──────── Data block

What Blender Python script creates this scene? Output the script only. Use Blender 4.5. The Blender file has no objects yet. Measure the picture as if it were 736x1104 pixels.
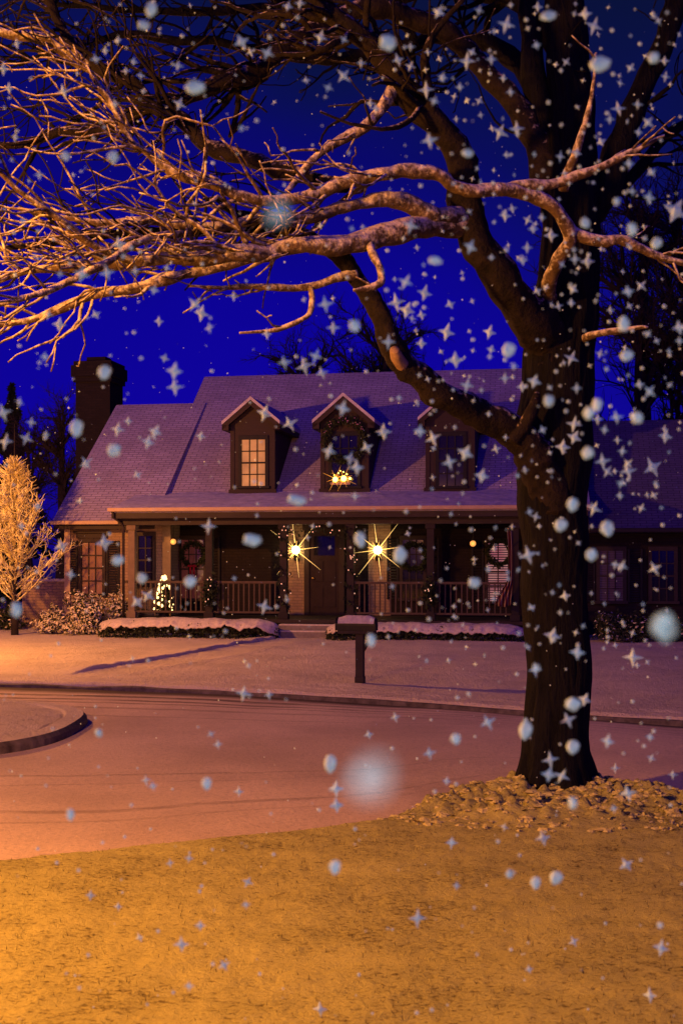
import bpy, math, random
from mathutils import Vector, Matrix, noise
random.seed(7)
R = math.radians
S = bpy.context.scene
COL = S.collection

# ------------------------------------------------------------------ helpers
F, CX, CY, CZ = 1300.0, 368.0, 600.0, 2.07
def P(px, py, D):
    return Vector(((px - CX) / F * D, D, CZ - (py - CY) / F * D))
ANG = R(10); hc, hs = math.cos(ANG), math.sin(ANG); HY = 29.5
def HW(u, v, z=0.0):
    return Vector((u * hc + v * hs, HY - u * hs + v * hc, z))
def hu(px, v):
    k = (px - CX) / F
    return (k * (HY + v * hc) - v * hs) / (hc + k * hs)
def hz(py, u, v):
    return CZ - (py - CY) / F * (HY - u * hs + v * hc)

class MB:
    def __init__(self):
        self.v, self.f, self.m = [], [], []
    def add(self, vs, fs, mi=0):
        o = len(self.v)
        self.v += [tuple(p) for p in vs]
        self.f += [tuple(i + o for i in f) for f in fs]
        self.m += [mi] * len(fs)
    def box(self, x0, x1, y0, y1, z0, z1, mi=0, ch=0.0):
        if ch <= 0:
            vs = [(x0,y0,z0),(x1,y0,z0),(x1,y1,z0),(x0,y1,z0),(x0,y0,z1),(x1,y0,z1),(x1,y1,z1),(x0,y1,z1)]
            fs = [(0,3,2,1),(4,5,6,7),(0,1,5,4),(1,2,6,5),(2,3,7,6),(3,0,4,7)]
            self.add(vs, fs, mi); return
        import bmesh
        bm = bmesh.new()
        bmesh.ops.create_cube(bm, size=1.0)
        for p in bm.verts:
            p.co = Vector(((x0+x1)/2 + p.co.x*(x1-x0), (y0+y1)/2 + p.co.y*(y1-y0), (z0+z1)/2 + p.co.z*(z1-z0)))
        bmesh.ops.bevel(bm, geom=bm.edges[:], offset=ch, segments=2, profile=.6, affect='EDGES')
        bm.verts.index_update()
        self.add([p.co[:] for p in bm.verts], [[q.index for q in f.verts] for f in bm.faces], mi)
        bm.free()
    def prism(self, poly, x0, x1, mi=0):      # polygon in (y,z), extruded along x
        n = len(poly)
        vs = [(x0, a, b) for a, b in poly] + [(x1, a, b) for a, b in poly]
        fs = [tuple(range(n)), tuple(range(2*n-1, n-1, -1))]
        for i in range(n):
            j = (i + 1) % n
            fs.append((i, i + n, j + n, j))
        self.add(vs, fs, mi)
    def tube(self, pts, rad, sides=8, mi=0, rough=0.0, cap=True, seed=0.0):
        pts = [Vector(p) for p in pts]; n = len(pts)
        t = (pts[1] - pts[0]).normalized()
        ref = Vector((0,0,1)) if abs(t.z) < .9 else Vector((1,0,0))
        a = t.cross(ref).normalized()
        vs, fs = [], []
        for i in range(n):
            t = (pts[min(i+1, n-1)] - pts[max(i-1, 0)])
            t = t.normalized() if t.length > 1e-9 else Vector((0,0,1))
            a = a - t * a.dot(t)
            if a.length < 1e-6: a = t.orthogonal()
            a.normalize(); b = t.cross(a)
            r = rad[i] if not isinstance(rad, (int, float)) else rad
            for k in range(sides):
                an = 2*math.pi*k/sides
                d = a*math.cos(an) + b*math.sin(an)
                rr = r
                if rough:
                    q = pts[i] + d*r
                    rr = r*(1 + rough*noise.noise(q*6.0 + Vector((seed,0,0))) + rough*.6*noise.noise(q*17.0))
                vs.append(pts[i] + d*rr)
        for i in range(n-1):
            for k in range(sides):
                k2 = (k+1) % sides
                fs.append((i*sides+k, i*sides+k2, (i+1)*sides+k2, (i+1)*sides+k))
        if cap:
            fs.append(tuple(range(sides-1, -1, -1)))
            fs.append(tuple((n-1)*sides + k for k in range(sides)))
        self.add(vs, fs, mi)
    def ball(self, c, r, sx=1, sy=1, sz=1, seg=10, rings=7, mi=0, lump=0.0, seed=0.0):
        c = Vector(c); vs, fs = [], []
        for i in range(rings+1):
            th = math.pi*i/rings
            for k in range(seg):
                ph = 2*math.pi*k/seg
                d = Vector((math.sin(th)*math.cos(ph), math.sin(th)*math.sin(ph), math.cos(th)))
                q = 1 + (lump*noise.noise(d*1.6 + Vector((seed, seed*.7, 0))) if lump else 0)
                vs.append(c + Vector((d.x*sx, d.y*sy, d.z*sz))*r*q)
        for i in range(rings):
            for k in range(seg):
                k2 = (k+1) % seg
                fs.append((i*seg+k, (i+1)*seg+k, (i+1)*seg+k2, i*seg+k2))
        self.add(vs, fs, mi)
    def leaf(self, c, s, mi=0, n=None):
        c = Vector(c)
        n = n or Vector((random.gauss(0,1), random.gauss(0,1), random.gauss(0,1)))
        n.normalize(); a = n.orthogonal().normalized(); b = n.cross(a)
        an = random.random()*6.28
        a, b = a*math.cos(an)+b*math.sin(an), b*math.cos(an)-a*math.sin(an)
        self.add([c-a*s, c-b*s*.45+n*s*.12, c+a*s, c+b*s*.45+n*s*.12], [(0,1,2,3)], mi)
    def build(self, name, mats, parent=None, smooth=False, loc=None, rot=None):
        me = bpy.data.meshes.new(name)
        me.from_pydata(self.v, [], self.f)
        if not isinstance(mats, (list, tuple)): mats = [mats]
        for m in mats: me.materials.append(m)
        if len(mats) > 1: me.polygons.foreach_set('material_index', self.m)
        if smooth: me.polygons.foreach_set('use_smooth', [True]*len(me.polygons))
        me.update()
        o = bpy.data.objects.new(name, me); COL.objects.link(o)
        if parent: o.parent = parent
        if loc is not None: o.location = loc
        if rot is not None: o.rotation_euler = rot
        return o

def tag(o, label=None, cat=None, group=None, kind=None):
    if label: o['label'] = label
    if cat: o['category'] = cat
    if group: o['group'] = group
    if kind: o['kind'] = kind
    return o
def empty(name, loc, label, cat, rz=0.0, group=None):
    o = bpy.data.objects.new(name, None); COL.objects.link(o)
    o.location = loc; o.rotation_euler = (0, 0, rz); o.empty_display_size = .2
    return tag(o, label, cat, group)

# ------------------------------------------------------------------ materials
def new_mat(name):
    m = bpy.data.materials.new(name); m.use_nodes = True
    nt = m.node_tree; b = nt.nodes['Principled BSDF']
    b.inputs['Specular IOR Level'].default_value = .12
    return m, nt, b
def N(nt, t, **kw):
    n = nt.nodes.new(t)
    for k, v in kw.items():
        if k in n.inputs.keys() if hasattr(n, 'inputs') else False: n.inputs[k].default_value = v
        else: setattr(n, k, v)
    return n
def L(nt, a, b): nt.links.new(a, b)
def rgb(c): return (c[0], c[1], c[2], 1)
def coords(nt, scale=(1,1,1), kind='Object'):
    tc = N(nt, 'ShaderNodeTexCoord'); mp = N(nt, 'ShaderNodeMapping')
    mp.inputs['Scale'].default_value = scale
    L(nt, tc.outputs[kind], mp.inputs['Vector']); return mp.outputs['Vector']
def tex(nt, vec, scale, detail=4, rough=.6):
    n = N(nt, 'ShaderNodeTexNoise'); n.inputs['Scale'].default_value = scale
    n.inputs['Detail'].default_value = detail; n.inputs['Roughness'].default_value = rough
    L(nt, vec, n.inputs['Vector']); return n.outputs['Fac']
def ramp(nt, fac, stops):
    r = N(nt, 'ShaderNodeValToRGB'); e = r.color_ramp.elements
    while len(e) < len(stops): e.new(.5)
    for i, (p, c) in enumerate(stops):
        e[i].position = p; e[i].color = rgb(c) if len(c) == 3 else c
    L(nt, fac, r.inputs['Fac']); return r.outputs['Color']
def mix(nt, fac, a, b):
    n = N(nt, 'ShaderNodeMix', data_type='RGBA')
    for sock, val in ((n.inputs['Factor'], fac), (n.inputs['A'], a), (n.inputs['B'], b)):
        pass
    ia = [i for i in n.inputs if i.type == 'RGBA']; fa = n.inputs[0]
    for sock, val in ((fa, fac), (ia[0], a), (ia[1], b)):
        if isinstance(val, (int, float)): sock.default_value = val
        elif isinstance(val, tuple): sock.default_value = rgb(val)
        else: L(nt, val, sock)
    return [o for o in n.outputs if o.type == 'RGBA'][0]
def maths(nt, op, a, b=None, c=None, clamp=False):
    n = N(nt, 'ShaderNodeMath', operation=op); n.use_clamp = clamp
    for i, v in enumerate((a, b, c)):
        if v is None: continue
        if isinstance(v, (int, float)): n.inputs[i].default_value = v
        else: L(nt, v, n.inputs[i])
    return n.outputs[0]
def mrange(nt, v, a, b, c=0.0, d=1.0):
    n = N(nt, 'ShaderNodeMapRange'); n.interpolation_type = 'SMOOTHSTEP'
    L(nt, v, n.inputs[0])
    for i, x in enumerate((a, b, c, d)): n.inputs[i+1].default_value = x
    return n.outputs[0]
def bump(nt, bsdf, h, strength=.4, dist=.02):
    b = N(nt, 'ShaderNodeBump'); b.inputs['Strength'].default_value = strength
    b.inputs['Distance'].default_value = dist
    L(nt, h, b.inputs['Height']); L(nt, b.outputs['Normal'], bsdf.inputs['Normal'])
def simple(name, c1, c2=None, scale=8, rough=.7, bs=.2, bd=.01, stretch=(1,1,1), metal=0):
    m, nt, b = new_mat(name)
    vec = coords(nt, stretch); f = tex(nt, vec, scale)
    c2 = c2 or tuple(x*.7 for x in c1)
    L(nt, ramp(nt, f, [(.3, c1), (.7, c2)]), b.inputs['Base Color'])
    b.inputs['Roughness'].default_value = rough; b.inputs['Metallic'].default_value = metal
    if bs: bump(nt, b, f, bs, bd)
    return m
def emit(name, c, strength, base=None):
    m, nt, b = new_mat(name)
    b.inputs['Base Color'].default_value = rgb(base or c)
    b.inputs['Emission Color'].default_value = rgb(c)
    b.inputs['Emission Strength'].default_value = strength
    return m
def nz(nt):
    g = N(nt, 'ShaderNodeNewGeometry'); sp = N(nt, 'ShaderNodeSeparateXYZ')
    L(nt, g.outputs['Normal'], sp.inputs[0]); return sp.outputs['Z']

def frosted(name, bark1, bark2, snow, lo, hi, scale=9, amount=.6, stretch=(1,1,1), bs=.6, bd=.03, kn=1.0, kt=1.6):
    """bark or leaves with snow lying where the surface faces up"""
    m, nt, b = new_mat(name)
    vec = coords(nt, stretch); f = tex(nt, vec, scale, 6, .65); g = tex(nt, coords(nt), scale*2.3, 4)
    bark = ramp(nt, f, [(.32, bark1), (.68, bark2)])
    up = maths(nt, 'ADD', maths(nt, 'MULTIPLY', nz(nt), kn), maths(nt, 'MULTIPLY', maths(nt, 'SUBTRACT', g, .5), kt))
    k = maths(nt, 'MULTIPLY', mrange(nt, up, lo, hi), amount)
    L(nt, mix(nt, k, bark, snow), b.inputs['Base Color'])
    b.inputs['Roughness'].default_value = .85
    bump(nt, b, f, bs, bd)
    return m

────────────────

Write out again, exactly, the lines from the start of the listing up to the line containing "return CZ - (py", with both ends and without pictures.

What Blender Python script creates this scene? Output the script only. Use Blender 4.5. The Blender file has no objects yet. Measure the picture as if it were 736x1104 pixels.
import bpy, math, random
from mathutils import Vector, Matrix, noise
random.seed(7)
R = math.radians
S = bpy.context.scene
COL = S.collection

# ------------------------------------------------------------------ helpers
F, CX, CY, CZ = 1300.0, 368.0, 600.0, 2.07
def P(px, py, D):
    return Vector(((px - CX) / F * D, D, CZ - (py - CY) / F * D))
ANG = R(10); hc, hs = math.cos(ANG), math.sin(ANG); HY = 29.5
def HW(u, v, z=0.0):
    return Vector((u * hc + v * hs, HY - u * hs + v * hc, z))
def hu(px, v):
    k = (px - CX) / F
    return (k * (HY + v * hc) - v * hs) / (hc + k * hs)
def hz(py, u, v):
    return CZ - (py - CY) / F * (HY - u * hs + v * hc)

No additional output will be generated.